Yesterday I reported on the first panel of the CIPLITEC online conference on German patent reform, where it became very clear once again that injunctions will remain the customary patent remedy as I had been predicting all along. The conference is continuing today, and what just happened this morning was nothing short of astounding.

In a virtual panel discussion, Judge Fabian Hoffmann of the patent-specialized 10th Civil Senate of the Bundesgerichtshof (Federal Court of Justice) replied to certain infringer-friendly positions taken by others on the question of how punitive the compensation owed by an infringer to a patentee should be in cases in which an injunction is denied or, far more likely, tailored by means of a use-up or workaround period. Here are the most amazing parts of what he said:

  • Judge Hoffmann acknowledged that "patent law may indeed do more harm than good."

  • He said he could see why some would like to see "more competition."

  • He even went as far as to say thathe was "politically with [those who voice such demands]."

  • Having said that, he explained--and I concur with him--that this year's German patent reform bill is not designed to bring about fundamental change.

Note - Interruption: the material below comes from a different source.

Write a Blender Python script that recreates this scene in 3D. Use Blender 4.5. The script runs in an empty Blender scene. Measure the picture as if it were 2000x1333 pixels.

  • Judge Hoffmann not only followed but even contributed to the legislative process, such as by participating in a parliamentary hearing (my report on that one did not mention him as I focused on other aspects than the ones he addressed). He recalled today that on the one hand there are academics and lawyers who claim that most companies would rather see a "more balanced" and "more moderate" patent enforcement regime, but at the said hearing--which I had accurately described as a total victory for reform opponents due to a miserable failure by pro.reform forces--there was a widespread consensus in favor of strong patent enforcement.

  • The result is that the legislative intent is clear: there was no political will to depart from German patent enforcement tradition. And that's the law that he as a judge has to apply faithfully (I'm paraphrasing him here, but not straying far from what he actually conveyed).

  • I've previously criticized the absolutely pathetic lobbying and campaigning effort on the part of pro-reform forces like German automotive industry association VDA, the misguided ip2innovate lobbying group, and Apple. It was a mix of amateurs, (in a very few cases) saboteurs, and people who meant well but could not get their companies or their (idiotic) industry associations to make the right decisions. They also had a budget that was not even 5% of what would have been needed to bring about serious change. You won't be surprised that Judge Hoffmann obviously wouldn't make statements like that. But what he said nevertheless validates my scathing remarks on that pro-reform lobbying effort. Judge Hoffmann told the audience that if they wanted to fundamentally rethink patent law, which may indeed be warranted even in his opinion, they need "a second reform" and will have to do what it takes to get a different outcome.

This is a lot of food for thought for some people, and I'd like to leave it at that for the time being. I'm going to continue to make the very same distinction as Judge Hoffmann made today: there's the question of what innovation policy is desirable, and there's the question of what the law--in its current form--says. There's the world in which some would like to live, and the world in which we actually live. The German patent enforcement system is going to be the same except that time and money will be wasted on proportionality arguments (mostly by defendants). There's room for lots of academic discussion, and parts of the CIPLITEC conference--with the greatest respect--were more about the trees than the forest. But patentees will still get the same leverage from bringing infringement cases in Germany as before. In fact, compared to where statutory and case law stood when the reform process began, patentees even have a lot more leverage now.